EXERCISE INSTRUCTIONS: Quote every line below exactly as it reads.

DATA:
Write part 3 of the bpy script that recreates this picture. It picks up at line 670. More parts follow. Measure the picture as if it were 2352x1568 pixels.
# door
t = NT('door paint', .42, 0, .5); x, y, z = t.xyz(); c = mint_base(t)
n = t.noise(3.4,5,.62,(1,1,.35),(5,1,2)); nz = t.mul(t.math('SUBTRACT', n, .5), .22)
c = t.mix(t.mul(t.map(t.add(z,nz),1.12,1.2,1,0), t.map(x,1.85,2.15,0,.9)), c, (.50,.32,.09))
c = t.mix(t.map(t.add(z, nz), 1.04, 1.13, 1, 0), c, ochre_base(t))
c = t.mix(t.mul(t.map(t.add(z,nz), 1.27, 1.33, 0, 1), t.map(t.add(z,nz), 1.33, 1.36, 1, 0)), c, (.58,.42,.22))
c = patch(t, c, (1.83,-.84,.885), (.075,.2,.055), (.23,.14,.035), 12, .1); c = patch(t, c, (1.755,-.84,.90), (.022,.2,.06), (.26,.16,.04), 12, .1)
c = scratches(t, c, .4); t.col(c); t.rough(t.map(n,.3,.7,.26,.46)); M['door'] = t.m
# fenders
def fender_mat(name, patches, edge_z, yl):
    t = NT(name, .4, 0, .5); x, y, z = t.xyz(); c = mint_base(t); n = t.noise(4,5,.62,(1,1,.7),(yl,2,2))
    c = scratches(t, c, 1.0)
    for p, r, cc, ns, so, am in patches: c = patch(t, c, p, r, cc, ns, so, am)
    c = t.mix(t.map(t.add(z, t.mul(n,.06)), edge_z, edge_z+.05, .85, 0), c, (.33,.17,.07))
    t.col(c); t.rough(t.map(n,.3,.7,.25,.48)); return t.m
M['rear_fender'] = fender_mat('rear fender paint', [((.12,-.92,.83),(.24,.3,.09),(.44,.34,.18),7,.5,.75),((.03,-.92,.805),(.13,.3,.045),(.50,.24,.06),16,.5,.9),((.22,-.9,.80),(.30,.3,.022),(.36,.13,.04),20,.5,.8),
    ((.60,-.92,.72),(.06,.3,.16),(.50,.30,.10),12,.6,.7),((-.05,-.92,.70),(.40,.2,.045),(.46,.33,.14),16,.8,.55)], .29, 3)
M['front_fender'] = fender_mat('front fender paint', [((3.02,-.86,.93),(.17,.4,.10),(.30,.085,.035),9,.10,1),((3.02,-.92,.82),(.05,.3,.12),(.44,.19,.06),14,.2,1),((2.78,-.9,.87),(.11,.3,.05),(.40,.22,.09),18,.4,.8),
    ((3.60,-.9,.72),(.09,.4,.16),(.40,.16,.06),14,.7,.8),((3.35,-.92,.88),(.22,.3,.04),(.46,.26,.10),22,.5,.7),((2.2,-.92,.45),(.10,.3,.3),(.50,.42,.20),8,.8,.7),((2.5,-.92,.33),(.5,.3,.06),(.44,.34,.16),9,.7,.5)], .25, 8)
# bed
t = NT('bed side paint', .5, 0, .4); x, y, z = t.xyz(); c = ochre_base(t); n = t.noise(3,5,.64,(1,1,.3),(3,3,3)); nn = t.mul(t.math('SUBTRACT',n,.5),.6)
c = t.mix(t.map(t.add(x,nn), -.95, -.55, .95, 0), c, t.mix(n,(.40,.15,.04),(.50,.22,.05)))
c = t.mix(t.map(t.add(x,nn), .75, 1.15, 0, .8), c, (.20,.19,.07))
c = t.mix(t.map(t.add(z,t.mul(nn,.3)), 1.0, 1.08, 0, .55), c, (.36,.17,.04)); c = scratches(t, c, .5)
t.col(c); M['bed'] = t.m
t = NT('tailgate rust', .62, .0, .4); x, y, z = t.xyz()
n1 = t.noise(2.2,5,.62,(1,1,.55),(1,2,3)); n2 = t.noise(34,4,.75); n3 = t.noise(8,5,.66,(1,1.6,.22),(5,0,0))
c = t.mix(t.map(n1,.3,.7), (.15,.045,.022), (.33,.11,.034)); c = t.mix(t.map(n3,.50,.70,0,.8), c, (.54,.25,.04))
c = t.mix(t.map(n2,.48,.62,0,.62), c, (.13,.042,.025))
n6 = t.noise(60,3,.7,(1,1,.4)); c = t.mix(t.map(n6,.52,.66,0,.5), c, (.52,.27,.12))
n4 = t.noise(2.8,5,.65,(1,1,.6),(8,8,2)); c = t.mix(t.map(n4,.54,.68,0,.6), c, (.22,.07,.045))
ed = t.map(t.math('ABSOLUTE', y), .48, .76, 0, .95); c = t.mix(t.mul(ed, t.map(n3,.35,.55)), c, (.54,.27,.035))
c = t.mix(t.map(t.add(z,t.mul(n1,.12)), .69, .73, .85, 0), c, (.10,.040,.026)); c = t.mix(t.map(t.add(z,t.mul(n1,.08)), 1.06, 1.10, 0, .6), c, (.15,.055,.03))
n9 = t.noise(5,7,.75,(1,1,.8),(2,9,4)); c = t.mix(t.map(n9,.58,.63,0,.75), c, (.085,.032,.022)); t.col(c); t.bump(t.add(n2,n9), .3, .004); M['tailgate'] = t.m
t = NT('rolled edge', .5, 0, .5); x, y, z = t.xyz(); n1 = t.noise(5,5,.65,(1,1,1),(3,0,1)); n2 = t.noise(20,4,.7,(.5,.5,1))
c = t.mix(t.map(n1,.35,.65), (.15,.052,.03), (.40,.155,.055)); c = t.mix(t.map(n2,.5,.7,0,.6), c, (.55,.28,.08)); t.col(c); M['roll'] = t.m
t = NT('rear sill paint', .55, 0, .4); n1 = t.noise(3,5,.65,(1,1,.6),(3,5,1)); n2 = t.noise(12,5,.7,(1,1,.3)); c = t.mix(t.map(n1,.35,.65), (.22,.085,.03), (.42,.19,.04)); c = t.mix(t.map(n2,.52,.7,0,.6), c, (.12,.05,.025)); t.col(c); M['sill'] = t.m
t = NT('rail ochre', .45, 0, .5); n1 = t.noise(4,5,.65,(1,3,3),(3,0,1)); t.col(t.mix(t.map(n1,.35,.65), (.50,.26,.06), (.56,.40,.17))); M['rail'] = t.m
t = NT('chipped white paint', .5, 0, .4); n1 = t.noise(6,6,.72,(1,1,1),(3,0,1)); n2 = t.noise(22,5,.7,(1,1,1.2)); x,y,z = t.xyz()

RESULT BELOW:
Write part 3 of the bpy script that recreates this picture. It picks up at line 670. More parts follow. Measure the picture as if it were 2352x1568 pixels.
# door
t = NT('door paint', .42, 0, .5); x, y, z = t.xyz(); c = mint_base(t)
n = t.noise(3.4,5,.62,(1,1,.35),(5,1,2)); nz = t.mul(t.math('SUBTRACT', n, .5), .22)
c = t.mix(t.mul(t.map(t.add(z,nz),1.12,1.2,1,0), t.map(x,1.85,2.15,0,.9)), c, (.50,.32,.09))
c = t.mix(t.map(t.add(z, nz), 1.04, 1.13, 1, 0), c, ochre_base(t))
c = t.mix(t.mul(t.map(t.add(z,nz), 1.27, 1.33, 0, 1), t.map(t.add(z,nz), 1.33, 1.36, 1, 0)), c, (.58,.42,.22))
c = patch(t, c, (1.83,-.84,.885), (.075,.2,.055), (.23,.14,.035), 12, .1); c = patch(t, c, (1.755,-.84,.90), (.022,.2,.06), (.26,.16,.04), 12, .1)
c = scratches(t, c, .4); t.col(c); t.rough(t.map(n,.3,.7,.26,.46)); M['door'] = t.m
# fenders
def fender_mat(name, patches, edge_z, yl):
    t = NT(name, .4, 0, .5); x, y, z = t.xyz(); c = mint_base(t); n = t.noise(4,5,.62,(1,1,.7),(yl,2,2))
    c = scratches(t, c, 1.0)
    for p, r, cc, ns, so, am in patches: c = patch(t, c, p, r, cc, ns, so, am)
    c = t.mix(t.map(t.add(z, t.mul(n,.06)), edge_z, edge_z+.05, .85, 0), c, (.33,.17,.07))
    t.col(c); t.rough(t.map(n,.3,.7,.25,.48)); return t.m
M['rear_fender'] = fender_mat('rear fender paint', [((.12,-.92,.83),(.24,.3,.09),(.44,.34,.18),7,.5,.75),((.03,-.92,.805),(.13,.3,.045),(.50,.24,.06),16,.5,.9),((.22,-.9,.80),(.30,.3,.022),(.36,.13,.04),20,.5,.8),
    ((.60,-.92,.72),(.06,.3,.16),(.50,.30,.10),12,.6,.7),((-.05,-.92,.70),(.40,.2,.045),(.46,.33,.14),16,.8,.55)], .29, 3)
M['front_fender'] = fender_mat('front fender paint', [((3.02,-.86,.93),(.17,.4,.10),(.30,.085,.035),9,.10,1),((3.02,-.92,.82),(.05,.3,.12),(.44,.19,.06),14,.2,1),((2.78,-.9,.87),(.11,.3,.05),(.40,.22,.09),18,.4,.8),
    ((3.60,-.9,.72),(.09,.4,.16),(.40,.16,.06),14,.7,.8),((3.35,-.92,.88),(.22,.3,.04),(.46,.26,.10),22,.5,.7),((2.2,-.92,.45),(.10,.3,.3),(.50,.42,.20),8,.8,.7),((2.5,-.92,.33),(.5,.3,.06),(.44,.34,.16),9,.7,.5)], .25, 8)
# bed
t = NT('bed side paint', .5, 0, .4); x, y, z = t.xyz(); c = ochre_base(t); n = t.noise(3,5,.64,(1,1,.3),(3,3,3)); nn = t.mul(t.math('SUBTRACT',n,.5),.6)
c = t.mix(t.map(t.add(x,nn), -.95, -.55, .95, 0), c, t.mix(n,(.40,.15,.04),(.50,.22,.05)))
c = t.mix(t.map(t.add(x,nn), .75, 1.15, 0, .8), c, (.20,.19,.07))
c = t.mix(t.map(t.add(z,t.mul(nn,.3)), 1.0, 1.08, 0, .55), c, (.36,.17,.04)); c = scratches(t, c, .5)
t.col(c); M['bed'] = t.m
t = NT('tailgate rust', .62, .0, .4); x, y, z = t.xyz()
n1 = t.noise(2.2,5,.62,(1,1,.55),(1,2,3)); n2 = t.noise(34,4,.75); n3 = t.noise(8,5,.66,(1,1.6,.22),(5,0,0))
c = t.mix(t.map(n1,.3,.7), (.15,.045,.022), (.33,.11,.034)); c = t.mix(t.map(n3,.50,.70,0,.8), c, (.54,.25,.04))
c = t.mix(t.map(n2,.48,.62,0,.62), c, (.13,.042,.025))
n6 = t.noise(60,3,.7,(1,1,.4)); c = t.mix(t.map(n6,.52,.66,0,.5), c, (.52,.27,.12))
n4 = t.noise(2.8,5,.65,(1,1,.6),(8,8,2)); c = t.mix(t.map(n4,.54,.68,0,.6), c, (.22,.07,.045))
ed = t.map(t.math('ABSOLUTE', y), .48, .76, 0, .95); c = t.mix(t.mul(ed, t.map(n3,.35,.55)), c, (.54,.27,.035))
c = t.mix(t.map(t.add(z,t.mul(n1,.12)), .69, .73, .85, 0), c, (.10,.040,.026)); c = t.mix(t.map(t.add(z,t.mul(n1,.08)), 1.06, 1.10, 0, .6), c, (.15,.055,.03))
n9 = t.noise(5,7,.75,(1,1,.8),(2,9,4)); c = t.mix(t.map(n9,.58,.63,0,.75), c, (.085,.032,.022)); t.col(c); t.bump(t.add(n2,n9), .3, .004); M['tailgate'] = t.m
t = NT('rolled edge', .5, 0, .5); x, y, z = t.xyz(); n1 = t.noise(5,5,.65,(1,1,1),(3,0,1)); n2 = t.noise(20,4,.7,(.5,.5,1))
c = t.mix(t.map(n1,.35,.65), (.15,.052,.03), (.40,.155,.055)); c = t.mix(t.map(n2,.5,.7,0,.6), c, (.55,.28,.08)); t.col(c); M['roll'] = t.m
t = NT('rear sill paint', .55, 0, .4); n1 = t.noise(3,5,.65,(1,1,.6),(3,5,1)); n2 = t.noise(12,5,.7,(1,1,.3)); c = t.mix(t.map(n1,.35,.65), (.22,.085,.03), (.42,.19,.04)); c = t.mix(t.map(n2,.52,.7,0,.6), c, (.12,.05,.025)); t.col(c); M['sill'] = t.m
t = NT('rail ochre', .45, 0, .5); n1 = t.noise(4,5,.65,(1,3,3),(3,0,1)); t.col(t.mix(t.map(n1,.35,.65), (.50,.26,.06), (.56,.40,.17))); M['rail'] = t.m
t = NT('chipped white paint', .5, 0, .4); n1 = t.noise(6,6,.72,(1,1,1),(3,0,1)); n2 = t.noise(22,5,.7,(1,1,1.2)); x,y,z = t.xyz()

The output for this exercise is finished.